The Vote That Can Decide

 

Beneath the surface, there is deep anxiety in Israeli society: The media is full of reports of war preparations: “Home Front Command to stage ‘mother of all exercises’ ” (JP, Jan 22); “Ministry tells purchasers to prepare for emergency” (Ha’aretz, Jan 25); “U.S. sends Patriot missiles s to Israel” (AP, Jan 27). The feared war is of a new and unfamiliar kind, as the region is loaded with missiles and nonconventional weapons. It is enough, for example, that one missile will manage to penetrate the nuclear plant in Dimona, despite all the defence patriot missiles to send us all to Chernoville.

Even if no one seriously intends this, in the tension generated the last few months, even one single spark can ignite the whole region. Only a sane and responsible leadership will, perhaps, still be able to prevent the deterioration into a regional war.

But the leadership standing for elections is the same leadership that brought us to this situation: Sharon has always proposed to withdraw from Lebanon, wait for some incident, and then respond with total war. Barak has left Lebanon, but he insisted on keeping areas of conflict, like Har Dov, or Ghajar, which continue to be a source of tension and potential incidents.

Ever since 1967, all Israeli governments were careful to keep the holy sites (Temple Mount/ Al Aksa) out of the public discourse, and in collaboration with the Israeli chief Rabbinate, they even crowned the Wailing wall as the substitute of the Western Wall which is supposedly located in Temple Mount. Barak and Sharon changed direction. Barak prepared the soil politically, demanding that the Palestinians will recognize once and for all Israeli sovereignty over ‘Mount Temple’, and Sharon lit the match for him. From a conflict over lands and borders, they dragged us into a religious conflict with the whole Muslim world, which may well lead to a holy war.

Those satisfied with this state of affairs may vote for one of the generals. The question is what all the others can do. In the media and the internet, an intensive debate is taking place between the answers ‘vote Barak while holding your nose’ and ‘blank ballot’. This debate is no longer relevant: Barak has no chance. Those who determined the results of the elections are the Israeli Arabs and the left who decided already that they won’t give their vote to Barak again. (In the polls, 15%-20% of those surveyed state they will vote for neither candidate.) Without their votes, Barak cannot be reelected. The question for Sharon’s opponents today is whether Sharon’s election can be prevented.

This may sound like a lunatic question, given that there are only two candidates, but not if we examine the spirit of the Israeli elections law. The elections system for a prime-minister in Israel requires that a candidate can be elected in a single round only if he has absolute majority. (This differs, for example, from the system in the US, which requires a relative majority). As the law states it: a candidate should have over 50% of the valid votes. The catch is that when the law turns to define and list the valid votes in sections 76 and 78, it neglects to define the abstaining blank ballots as valid votes.
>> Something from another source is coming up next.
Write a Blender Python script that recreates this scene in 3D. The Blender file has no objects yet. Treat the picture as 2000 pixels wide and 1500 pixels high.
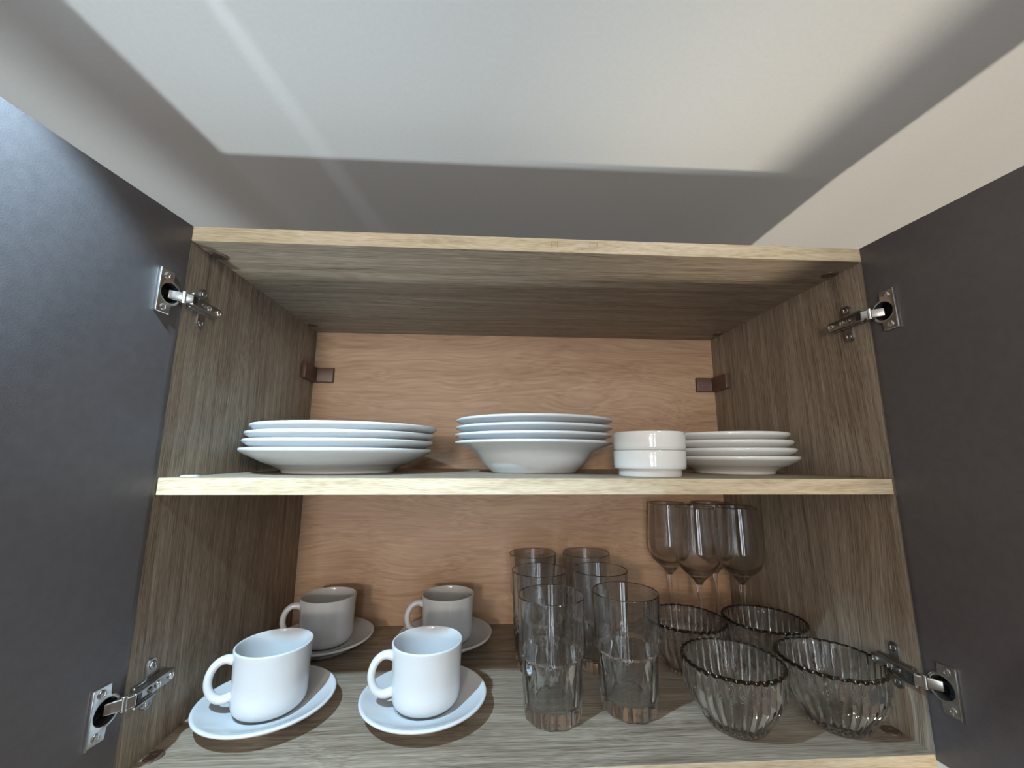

One need not be a law professor to observe that the definition of valid votes contradicts the spirit of the elections law. Whenever elections or other decision procedures, in any forum, require absolute majority, those abstaining can determine the results by not allowing a 50% decision. Indeed, The high court discussed this following an appeal after the elections of 1996, and ruled that the way the law is formulated, blank ballots are not ‘valid’, but it added that this is not obviously the preferred state-of-affairs, and possibly the parliament (knesset) should discuss this explicitly.

The last week, several appeals were submitted again to the high court, concerning the blank ballots. The court ruled that it is too late to discuss this before the elections. Still it is reasonable to demand that the required discussion should take place also after the elections, the same way that discussion of the interpretation of the elections laws in the US took place after the elections.

Given the spirit of the law, if Sharon does not get 50 percent of the total number of votes, including the blank ballots, he has no mandate: His election is based only on a technical neglect in the formulation of the law. At the moment, the polls indicate that he might have the required 50%, but in practice, his race towards the 50%, like that of any candidate in previous elections, is a tight one. In the polls, at least 5% of the 52% voting for Sharon switch to Peres, in case he runs. These are not right wing voters, but another segment of the ‘just not Barak’ voters, who vote Sharon out of no choice, and may still consider casting a blank ballot instead.

In a close race, every vote counts.

Many of the opponents of both Barak and Sharon, are still hesitating between boycotting the elections (not voting) and voting blank. But only those who vote can harm Sharon. As far as the law is concerned, there is no way to distinguish between those who do not vote because they boycott the elections, and those who do not vote because they ‘don’t care about politics’. The absolute majority required by the elections law is determined by the number of actual voters.

A blank ballot vote at this stage, is a vote against Sharon – the vote that can decide if Sharon will have mandate for war.